Ain’t it funny how when we get used to seeing something, we just come to the assumption that it will always be there? It was always at the gate that led down to the bottom pasture. Once tall and strong, it now stood brittle and bent.
I was cooking for a branding during a particular trip down to the bottom pasture, and I noticed it was leaning and looking a bit more weathered than usual. I asked one of the old cowboys on that outfit, “Why hasn’t someone ever straightened that old post up or taken it out?” “Well,” he said, “after supper when you get the dishes done, I will catch you up on some history.”
When the dishes were done, I poured myself a cup of coffee that old Bertha had been warming all day, and sat down with this feller to hear his story. “Now tell me about that one old bois d’arc post that has stood there by that gate,” I said. “It’s not even in the fence line, it just sits there all alone.” He took a draw off the pipe he was smoking and told me, “We call him Sentry, or the Keeper at the Gate.

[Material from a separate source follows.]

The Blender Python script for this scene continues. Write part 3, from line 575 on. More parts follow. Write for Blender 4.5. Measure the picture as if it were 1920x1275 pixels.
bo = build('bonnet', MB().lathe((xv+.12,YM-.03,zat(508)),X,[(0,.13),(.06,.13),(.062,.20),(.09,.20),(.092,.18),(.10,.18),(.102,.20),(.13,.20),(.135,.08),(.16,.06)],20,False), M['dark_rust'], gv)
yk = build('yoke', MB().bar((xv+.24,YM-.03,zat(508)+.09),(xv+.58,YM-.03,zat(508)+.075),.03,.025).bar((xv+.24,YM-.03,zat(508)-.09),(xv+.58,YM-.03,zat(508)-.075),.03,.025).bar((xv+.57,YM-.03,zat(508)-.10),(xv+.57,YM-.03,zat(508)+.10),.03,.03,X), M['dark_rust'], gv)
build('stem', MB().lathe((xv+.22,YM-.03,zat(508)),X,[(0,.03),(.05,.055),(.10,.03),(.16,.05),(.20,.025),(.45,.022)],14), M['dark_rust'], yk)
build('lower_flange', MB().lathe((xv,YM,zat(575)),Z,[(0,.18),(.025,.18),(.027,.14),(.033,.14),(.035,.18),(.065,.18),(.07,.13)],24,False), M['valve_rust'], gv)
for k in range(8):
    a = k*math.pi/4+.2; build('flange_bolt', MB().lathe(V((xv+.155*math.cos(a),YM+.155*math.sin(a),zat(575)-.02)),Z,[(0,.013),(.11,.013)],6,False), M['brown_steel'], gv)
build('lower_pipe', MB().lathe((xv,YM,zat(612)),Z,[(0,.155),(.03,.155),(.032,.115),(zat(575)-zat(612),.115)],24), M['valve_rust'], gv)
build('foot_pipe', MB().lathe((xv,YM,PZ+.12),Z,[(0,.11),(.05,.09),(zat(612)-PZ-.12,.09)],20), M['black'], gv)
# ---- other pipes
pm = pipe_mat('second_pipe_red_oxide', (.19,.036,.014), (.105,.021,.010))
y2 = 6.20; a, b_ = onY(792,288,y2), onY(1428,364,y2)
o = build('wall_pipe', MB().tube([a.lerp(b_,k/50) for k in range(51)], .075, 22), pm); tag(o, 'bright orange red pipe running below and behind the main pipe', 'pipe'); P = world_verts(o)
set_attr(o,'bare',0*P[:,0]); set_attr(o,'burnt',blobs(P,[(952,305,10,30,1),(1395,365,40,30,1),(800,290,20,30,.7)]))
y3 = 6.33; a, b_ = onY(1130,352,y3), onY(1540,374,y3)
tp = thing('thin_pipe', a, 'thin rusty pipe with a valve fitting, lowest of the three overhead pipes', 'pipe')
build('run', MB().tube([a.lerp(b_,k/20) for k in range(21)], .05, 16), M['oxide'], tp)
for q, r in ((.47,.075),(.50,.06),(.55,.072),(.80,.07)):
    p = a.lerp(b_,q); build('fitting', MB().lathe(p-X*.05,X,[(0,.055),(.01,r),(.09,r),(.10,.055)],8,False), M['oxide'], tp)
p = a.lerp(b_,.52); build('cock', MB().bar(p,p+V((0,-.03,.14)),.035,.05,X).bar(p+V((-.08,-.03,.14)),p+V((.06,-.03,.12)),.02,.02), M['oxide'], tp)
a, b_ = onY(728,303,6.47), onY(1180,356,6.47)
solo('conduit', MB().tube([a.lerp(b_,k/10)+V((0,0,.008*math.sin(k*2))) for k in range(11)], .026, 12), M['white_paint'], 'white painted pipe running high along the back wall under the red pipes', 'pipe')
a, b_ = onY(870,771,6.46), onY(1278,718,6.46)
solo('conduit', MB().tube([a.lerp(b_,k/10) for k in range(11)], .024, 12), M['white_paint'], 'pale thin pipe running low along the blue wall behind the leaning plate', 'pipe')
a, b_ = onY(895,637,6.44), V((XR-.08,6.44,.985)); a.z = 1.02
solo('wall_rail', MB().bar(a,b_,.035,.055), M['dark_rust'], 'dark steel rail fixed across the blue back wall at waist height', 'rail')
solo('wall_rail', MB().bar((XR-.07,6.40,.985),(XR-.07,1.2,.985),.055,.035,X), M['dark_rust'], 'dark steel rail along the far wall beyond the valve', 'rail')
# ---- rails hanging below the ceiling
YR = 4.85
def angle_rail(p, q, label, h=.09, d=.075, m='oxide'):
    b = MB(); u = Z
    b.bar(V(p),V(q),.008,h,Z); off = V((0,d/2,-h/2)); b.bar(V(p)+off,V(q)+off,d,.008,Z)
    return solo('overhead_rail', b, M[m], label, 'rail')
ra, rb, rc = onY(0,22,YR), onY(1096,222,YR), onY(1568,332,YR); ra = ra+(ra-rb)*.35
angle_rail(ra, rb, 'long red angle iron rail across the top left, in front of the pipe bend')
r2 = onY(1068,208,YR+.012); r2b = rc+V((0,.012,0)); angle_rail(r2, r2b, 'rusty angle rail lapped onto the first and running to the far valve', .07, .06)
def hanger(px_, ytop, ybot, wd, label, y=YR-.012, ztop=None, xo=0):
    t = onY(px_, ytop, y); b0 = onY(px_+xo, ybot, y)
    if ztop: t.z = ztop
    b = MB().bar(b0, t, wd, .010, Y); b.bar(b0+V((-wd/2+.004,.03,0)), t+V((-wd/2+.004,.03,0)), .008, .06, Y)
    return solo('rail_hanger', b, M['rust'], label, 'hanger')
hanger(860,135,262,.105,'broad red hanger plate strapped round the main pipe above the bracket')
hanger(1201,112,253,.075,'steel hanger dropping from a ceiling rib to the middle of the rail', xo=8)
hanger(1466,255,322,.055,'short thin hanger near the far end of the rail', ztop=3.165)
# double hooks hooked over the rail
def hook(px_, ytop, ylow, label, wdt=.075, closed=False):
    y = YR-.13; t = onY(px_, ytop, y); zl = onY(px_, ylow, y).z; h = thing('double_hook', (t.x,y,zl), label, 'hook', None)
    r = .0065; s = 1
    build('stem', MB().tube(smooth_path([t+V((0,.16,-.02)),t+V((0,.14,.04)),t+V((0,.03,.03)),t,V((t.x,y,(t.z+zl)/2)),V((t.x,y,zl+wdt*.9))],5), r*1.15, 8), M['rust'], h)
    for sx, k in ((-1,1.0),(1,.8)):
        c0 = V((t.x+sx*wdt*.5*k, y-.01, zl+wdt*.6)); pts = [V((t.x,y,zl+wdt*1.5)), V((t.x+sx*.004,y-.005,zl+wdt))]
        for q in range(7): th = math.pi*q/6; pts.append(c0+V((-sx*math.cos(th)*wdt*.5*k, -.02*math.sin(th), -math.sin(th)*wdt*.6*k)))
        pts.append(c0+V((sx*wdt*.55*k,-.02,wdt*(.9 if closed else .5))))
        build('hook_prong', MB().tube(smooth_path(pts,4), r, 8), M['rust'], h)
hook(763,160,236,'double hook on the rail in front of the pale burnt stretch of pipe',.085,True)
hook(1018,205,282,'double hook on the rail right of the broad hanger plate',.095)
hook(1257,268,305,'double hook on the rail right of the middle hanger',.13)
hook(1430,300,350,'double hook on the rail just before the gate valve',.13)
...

That old post has been there since I was hired on to this place, and that was fifty-three years ago. It has stood there through blowing and drifting snow, flash floods and heat waves, not to mention the migratory flight of tumbleweeds every fall. I heard that post was put in over a hundred years ago, and we all figured that if it had stood there that long we would just leave it be. It has served as night watchman, messenger, and hitching post. I have left a kerchief tied on it to tell others which pasture I would be in. I knew a feller who once tied a slick yearling to it while he went and got his trailer. You see, that old lone post has earned its place here on the ranch, and we sometimes even tip our hats to that old cuss or tell him adios on our way out.”
After everyone had retired to their teepees, I laid there in my bedroll, looking up at the wagon fly that had covered many a cowboy and me for over twenty years. It too was weathered, and so thin in spots you could almost count the stars. I pondered about that old post and the words that feller had told me. That bois d’arc post may not be in any fancy book, but it has great meaning to those who have known it. And no matter what things look like at first glance, not everything that appears a little bent, alone, or used is used up.